I don't know much about life in a mega-church, but there have been moments when I've thought it would be grand to worship God with ten thousand others, to hear some Mormon Tabernacle-like Choir, to listen to astounding preaching, and to leave something stadium-sized, thrilled by the spectacle.

There are no megas anywhere close, so I don't have the choice. But if there were, I think I'd pass. Churches pass momentum one to another with regularity around here anyway. For a decade or so, Cottonwood Heights will put on an addition or two to accommodate growing crowds; then, once the preacher takes a call out east, Third Church will have the pastor who lights 'em up, packs 'em in, and gets the raves. 

I can imagine how grievous it was for Willow Creek, in Chicago, to suffer the accusations against their mega-pastor, Bill Hybels. It was, after all, his preaching that built that sprawling campus. 

Somewhere in the ancient past, I may well have met Bill Hybels, not as one of America's most famous pastors, but during his first year of college, when the two of us went to the same school. That he chased women has to be a horror to thousands of Willow Creek parishioners. That he did it persistently and often, make it worse. That he used his righteous stature is a horror. 
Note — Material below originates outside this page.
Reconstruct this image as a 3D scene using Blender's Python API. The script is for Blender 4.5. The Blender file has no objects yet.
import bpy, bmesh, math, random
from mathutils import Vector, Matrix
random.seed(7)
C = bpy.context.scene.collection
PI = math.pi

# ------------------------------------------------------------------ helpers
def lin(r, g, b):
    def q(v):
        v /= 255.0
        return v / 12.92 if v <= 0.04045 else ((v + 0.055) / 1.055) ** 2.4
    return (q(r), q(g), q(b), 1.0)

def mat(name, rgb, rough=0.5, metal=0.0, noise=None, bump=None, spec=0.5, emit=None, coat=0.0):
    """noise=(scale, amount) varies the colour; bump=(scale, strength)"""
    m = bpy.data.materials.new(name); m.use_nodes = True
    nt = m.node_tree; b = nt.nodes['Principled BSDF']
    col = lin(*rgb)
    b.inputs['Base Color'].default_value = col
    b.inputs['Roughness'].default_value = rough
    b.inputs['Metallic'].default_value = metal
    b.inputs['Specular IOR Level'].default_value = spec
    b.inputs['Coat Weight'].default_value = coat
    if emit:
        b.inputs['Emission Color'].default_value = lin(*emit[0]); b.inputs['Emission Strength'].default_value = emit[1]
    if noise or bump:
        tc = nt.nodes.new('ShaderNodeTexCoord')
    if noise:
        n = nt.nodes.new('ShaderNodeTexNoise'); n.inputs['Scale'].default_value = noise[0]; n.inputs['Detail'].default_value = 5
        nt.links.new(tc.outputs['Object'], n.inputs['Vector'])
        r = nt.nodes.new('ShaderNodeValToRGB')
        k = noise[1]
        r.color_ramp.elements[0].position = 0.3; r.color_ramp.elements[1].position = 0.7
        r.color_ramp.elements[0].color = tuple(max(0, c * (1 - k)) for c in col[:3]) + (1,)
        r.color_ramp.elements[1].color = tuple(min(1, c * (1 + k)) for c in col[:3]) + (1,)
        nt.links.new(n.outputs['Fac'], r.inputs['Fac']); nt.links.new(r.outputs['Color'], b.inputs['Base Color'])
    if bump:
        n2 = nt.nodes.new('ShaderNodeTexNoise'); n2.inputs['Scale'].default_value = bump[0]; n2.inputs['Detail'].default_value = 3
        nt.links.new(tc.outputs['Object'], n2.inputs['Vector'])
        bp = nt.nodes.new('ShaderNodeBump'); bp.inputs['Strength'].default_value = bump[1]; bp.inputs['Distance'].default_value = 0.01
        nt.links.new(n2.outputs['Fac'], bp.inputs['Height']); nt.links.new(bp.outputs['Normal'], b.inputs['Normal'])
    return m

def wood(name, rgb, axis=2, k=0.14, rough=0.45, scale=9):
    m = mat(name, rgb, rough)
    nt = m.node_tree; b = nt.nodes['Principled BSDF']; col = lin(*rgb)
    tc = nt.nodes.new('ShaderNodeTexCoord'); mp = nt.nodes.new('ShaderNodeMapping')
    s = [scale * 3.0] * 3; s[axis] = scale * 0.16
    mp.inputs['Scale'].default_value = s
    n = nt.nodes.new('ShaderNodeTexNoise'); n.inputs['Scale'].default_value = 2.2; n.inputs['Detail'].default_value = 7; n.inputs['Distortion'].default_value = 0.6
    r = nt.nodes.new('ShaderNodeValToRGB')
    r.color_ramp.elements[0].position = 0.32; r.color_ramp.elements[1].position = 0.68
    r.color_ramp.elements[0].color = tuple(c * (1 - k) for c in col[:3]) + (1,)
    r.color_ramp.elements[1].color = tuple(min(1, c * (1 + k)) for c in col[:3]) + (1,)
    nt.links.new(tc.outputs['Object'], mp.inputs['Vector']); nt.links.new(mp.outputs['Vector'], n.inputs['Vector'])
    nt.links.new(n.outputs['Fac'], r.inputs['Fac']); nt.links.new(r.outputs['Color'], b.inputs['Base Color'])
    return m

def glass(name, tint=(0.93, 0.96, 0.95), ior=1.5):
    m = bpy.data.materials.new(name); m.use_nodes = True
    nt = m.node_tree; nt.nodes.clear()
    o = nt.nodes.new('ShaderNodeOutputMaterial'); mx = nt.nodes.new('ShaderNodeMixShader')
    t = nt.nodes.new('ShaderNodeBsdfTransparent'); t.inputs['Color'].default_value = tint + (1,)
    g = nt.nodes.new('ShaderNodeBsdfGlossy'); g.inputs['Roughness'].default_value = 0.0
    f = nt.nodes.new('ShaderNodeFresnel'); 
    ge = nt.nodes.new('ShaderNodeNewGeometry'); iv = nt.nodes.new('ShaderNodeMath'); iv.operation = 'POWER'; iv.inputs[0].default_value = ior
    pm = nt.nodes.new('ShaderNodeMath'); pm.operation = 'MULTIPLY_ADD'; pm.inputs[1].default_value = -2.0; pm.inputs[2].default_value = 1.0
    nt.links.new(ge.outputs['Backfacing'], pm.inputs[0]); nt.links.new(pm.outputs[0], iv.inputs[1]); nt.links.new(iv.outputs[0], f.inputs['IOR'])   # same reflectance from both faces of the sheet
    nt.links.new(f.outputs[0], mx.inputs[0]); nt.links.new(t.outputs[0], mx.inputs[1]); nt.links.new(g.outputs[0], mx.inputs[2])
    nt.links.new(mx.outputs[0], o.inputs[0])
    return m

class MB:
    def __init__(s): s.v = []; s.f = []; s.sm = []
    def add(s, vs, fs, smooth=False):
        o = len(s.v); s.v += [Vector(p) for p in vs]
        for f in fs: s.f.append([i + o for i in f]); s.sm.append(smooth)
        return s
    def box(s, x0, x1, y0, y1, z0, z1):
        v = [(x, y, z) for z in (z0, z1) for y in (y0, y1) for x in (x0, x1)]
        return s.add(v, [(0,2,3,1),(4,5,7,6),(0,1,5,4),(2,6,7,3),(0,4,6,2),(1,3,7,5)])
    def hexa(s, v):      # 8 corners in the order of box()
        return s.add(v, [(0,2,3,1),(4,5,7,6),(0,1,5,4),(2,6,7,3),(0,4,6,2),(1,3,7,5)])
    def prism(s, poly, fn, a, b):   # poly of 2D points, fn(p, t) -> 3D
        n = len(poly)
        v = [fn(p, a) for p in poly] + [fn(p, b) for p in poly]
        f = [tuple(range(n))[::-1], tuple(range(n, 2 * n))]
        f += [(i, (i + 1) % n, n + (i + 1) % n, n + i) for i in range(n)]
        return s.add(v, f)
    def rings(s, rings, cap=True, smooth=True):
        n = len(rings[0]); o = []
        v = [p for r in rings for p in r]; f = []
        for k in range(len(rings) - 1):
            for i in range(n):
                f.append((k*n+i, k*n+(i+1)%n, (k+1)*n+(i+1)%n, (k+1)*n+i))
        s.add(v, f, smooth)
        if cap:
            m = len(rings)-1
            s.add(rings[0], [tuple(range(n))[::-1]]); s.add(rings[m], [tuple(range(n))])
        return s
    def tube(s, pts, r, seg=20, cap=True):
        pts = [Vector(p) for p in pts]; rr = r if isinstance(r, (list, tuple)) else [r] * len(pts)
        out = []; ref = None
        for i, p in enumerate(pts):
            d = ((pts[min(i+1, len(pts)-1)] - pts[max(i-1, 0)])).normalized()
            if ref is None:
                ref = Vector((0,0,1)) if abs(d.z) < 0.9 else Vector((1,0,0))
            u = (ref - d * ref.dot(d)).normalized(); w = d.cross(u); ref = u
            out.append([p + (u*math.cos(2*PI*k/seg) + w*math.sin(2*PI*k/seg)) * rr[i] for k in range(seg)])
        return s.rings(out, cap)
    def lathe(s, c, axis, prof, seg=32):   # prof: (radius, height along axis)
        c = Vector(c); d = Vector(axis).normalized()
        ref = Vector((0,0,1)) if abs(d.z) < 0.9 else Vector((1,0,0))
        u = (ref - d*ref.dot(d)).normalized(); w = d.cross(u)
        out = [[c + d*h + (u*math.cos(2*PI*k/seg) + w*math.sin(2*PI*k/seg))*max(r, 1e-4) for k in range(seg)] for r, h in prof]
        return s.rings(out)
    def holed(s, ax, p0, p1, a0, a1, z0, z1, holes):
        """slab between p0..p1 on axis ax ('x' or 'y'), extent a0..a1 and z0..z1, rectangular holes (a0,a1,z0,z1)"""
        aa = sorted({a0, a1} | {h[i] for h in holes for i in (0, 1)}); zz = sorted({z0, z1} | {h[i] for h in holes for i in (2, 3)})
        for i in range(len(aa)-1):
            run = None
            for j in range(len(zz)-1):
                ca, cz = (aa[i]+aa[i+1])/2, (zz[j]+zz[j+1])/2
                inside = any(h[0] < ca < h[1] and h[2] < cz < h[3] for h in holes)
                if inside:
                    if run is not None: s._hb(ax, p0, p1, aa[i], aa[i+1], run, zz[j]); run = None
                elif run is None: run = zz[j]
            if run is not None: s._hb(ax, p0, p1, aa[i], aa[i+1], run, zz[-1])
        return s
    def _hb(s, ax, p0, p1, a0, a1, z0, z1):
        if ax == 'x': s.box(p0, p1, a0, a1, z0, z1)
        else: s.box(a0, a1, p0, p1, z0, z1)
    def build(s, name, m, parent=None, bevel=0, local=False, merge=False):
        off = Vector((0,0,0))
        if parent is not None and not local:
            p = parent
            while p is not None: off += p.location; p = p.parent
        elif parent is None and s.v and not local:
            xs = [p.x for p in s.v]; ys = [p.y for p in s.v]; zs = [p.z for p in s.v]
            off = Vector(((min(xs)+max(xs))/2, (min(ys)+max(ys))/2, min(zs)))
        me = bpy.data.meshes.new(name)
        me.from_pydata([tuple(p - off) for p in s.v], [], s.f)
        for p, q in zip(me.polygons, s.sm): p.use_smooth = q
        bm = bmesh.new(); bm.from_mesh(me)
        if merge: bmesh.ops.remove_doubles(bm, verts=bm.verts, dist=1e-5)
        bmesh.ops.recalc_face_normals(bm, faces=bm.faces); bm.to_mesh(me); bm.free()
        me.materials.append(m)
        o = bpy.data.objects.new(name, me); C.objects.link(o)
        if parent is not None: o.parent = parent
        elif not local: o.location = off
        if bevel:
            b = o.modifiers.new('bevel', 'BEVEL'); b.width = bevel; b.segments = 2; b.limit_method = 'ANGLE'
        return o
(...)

But somehow--and I'm not in any way exonerating him--his sins don't touch the scale of what a Pennsylvania grand jury reported last week: 300 priests abused children, and just as many, maybe more, let the abuse go, protecting their own, the abusers.
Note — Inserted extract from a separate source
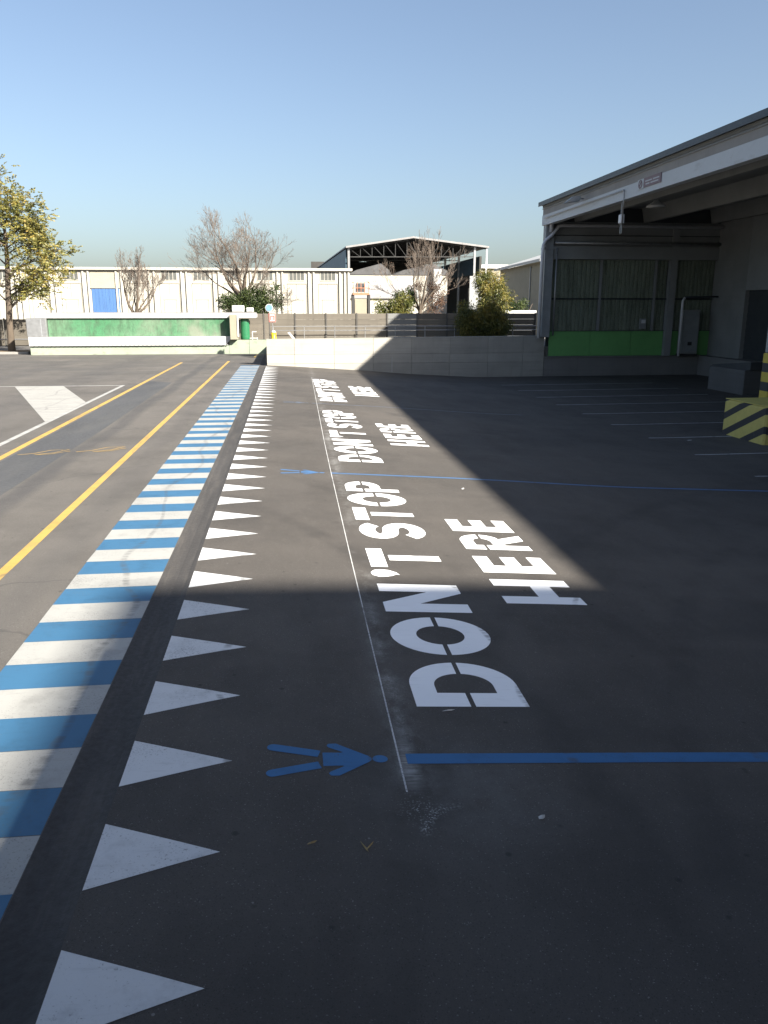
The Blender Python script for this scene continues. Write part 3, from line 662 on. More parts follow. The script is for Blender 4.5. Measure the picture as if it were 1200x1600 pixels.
MB().bbox(BX + .01, 16.29, BY + .01, 24.34, .347, .372, .01).build('cap', 'yelblk', ck)
M['band'] = chevron('column_bands', (.55, .42, .06), (.03, .03, .033), 0, .62, .3, -.76)
pc = thing('canopy_column', (15.85, 25.3, -.78), 'yellow and black banded canopy column behind the chevron block', 'column')
MB().bbox(15.80, 16.33, 25.05, 25.55, -1.0, 1.72, .03).build('banded_base', 'band', pc)
MB().bbox(15.83, 16.30, 25.08, 25.52, 1.72, 8.66, .03).build('shaft', 'grey_st', pc)
MB().box(15.81, 16.35, 24.98, 25.05, 1.78, 2.95).build('notice_board', 'white', pc)
MB().box(15.85, 16.31, 24.965, 24.98, 1.95, 2.25).build('red_stripe', 'red', pc)

# ------------------------------------------------------------------ green loading dock (left)
gd = thing('green_loading_dock', (-9.5, 60, 0), 'low green loading dock with white roof edge and white bumper band', 'building')
MB().box(-17.6, -4.1, 58.52, 62.2, -.3, .60).build('base_wall', 'paleg', gd)
MB().box(-4.09, -2.72, 58.5, 59.0, -.3, .955).build('low_wall', 'paleg', gd)
MB().box(-2.70, -.9, 58.5, 59.0, -.3, .96).build('low_wall', 'paleg', gd)
bw = MB(); bw.add([(-17.62, 58.35, .60), (-4.3, 58.35, .60), (-3.95, 58.35, 1.22), (-3.4, 58.38, 1.38), (-3.4, 58.38, 1.24), (-17.62, 58.35, 1.22)], [])
bw = MB(); bw.prism([(-17.62, .61), (-4.35, .61), (-4.05, .95), (-3.85, 1.28), (-4.1, 1.22), (-17.62, 1.22)], 'y', 58.36, 58.75); bw.build('bumper_band', 'white', gd)
bt = MB()
for i in range(46): x = -17.3 + i * .29; bt.box(x, x + .07, 58.335, 58.36, .61, .68)
tag(bt.build('band_bolts', 'grey_st', gd), kind='stuff')
MB().box(-17.6, -4.1, 58.75, 62.2, .60, 1.20).build('deck', 'dockc', gd)
MB().box(-16.36, -3.5, 58.78, 59.2, 1.2, 2.46).build('green_wall', 'green_w', gd)
MB().bbox(-16.42, -2.2, 58.60, 62.3, 2.47, 2.74, .01).build('roof_edge', 'white', gd)
MB().box(-16.40, -2.25, 58.7, 62.25, 2.742, 2.84).build('roof_top', 'roofgrey', gd)
MB().bbox(-3.98, -3.45, 57.95, 58.75, 1.0, 2.7, .02).build('pillar', 'beige', gd)
MB().box(-3.47, -3.36, 57.9, 58.0, 1.2, 2.7).build('pillar_trim', 'white', gd)
gt = thing('green_tank', (-3.05, 59.1, .96), 'ribbed glossy green tank beside the dock pillar', 'tank')
pr = [(.30, .96), (.32, 1.0)] + [(.32 + (.015 if i % 2 else 0), 1.0 + i * .16) for i in range(1, 9)] + [(.30, 2.40)]
tb = MB(); tb.tube([(-3.0, 59.25, z) for r, z in pr], [r for r, z in pr], 18); tb.build('shell', 'green_s', gt, True)
gc = thing('grey_metal_cabinet', (-17.0, 59, 1.22), 'grey sheet metal cabinet at the left end of the dock', 'cabinet')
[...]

Sometimes I envy Roman Catholics too. Sometimes I wish my own tradition was more sacramental, less preachy. Sometimes I am convinced evangelicals (one of whom I am) are destroying their witness by deadly self-righteousness. There are times I walk into a Catholic church and am awed, shushed by magnanimous beauty. 

Just up the hill from where I'm sitting stands the most beautiful church in the county, an awesome church largely penniless Luxumbougian Catholics determined to build when they came to the region, choosing the highest hill in the whole county. Those pioneers emptied their pockets to put up the stones of St. Mary's Roman Catholic Church because, traditionally at least, they saw--and still see--the church as the means of grace, the place where holy men keep the actual body and blood of our Lord.

It's a special piety that, I suppose by upbringing, I don't share. A Protestant pastor isn't really a means of grace. Bill Hybels was a great preacher, but no one in his mammoth congregation considered him the only one divinely chosen to give people the spiritual nourishment worship should bring.

A new grand jury report claims that over 300 Pennsylvania priests were guilty of criminal abuse of children.
Priests were raping little boys and girls, and the men of God who were responsible for them not only did nothing; they hid it all. For decades. Monsignors, auxiliary bishops, bishops, archbishops, cardinals have mostly been protected; many, including some named in this report, have been promoted.
It's impossible for me to understand all of that, but I have no doubt it would be even more difficult to have to read that paragraph if I were Roman Catholic. Three hundred priests raped children. More kept it quiet.

All of us who confess the name of Jesus suffer at the truth that grand jury discovered. But I sense in the despairing words of my own Catholic friends that, for them even more than me, the news from Philadelphia is devastation that goes well beyond words. 

For all of those victims, and especially the children, I will pray.  Lord, have mercy.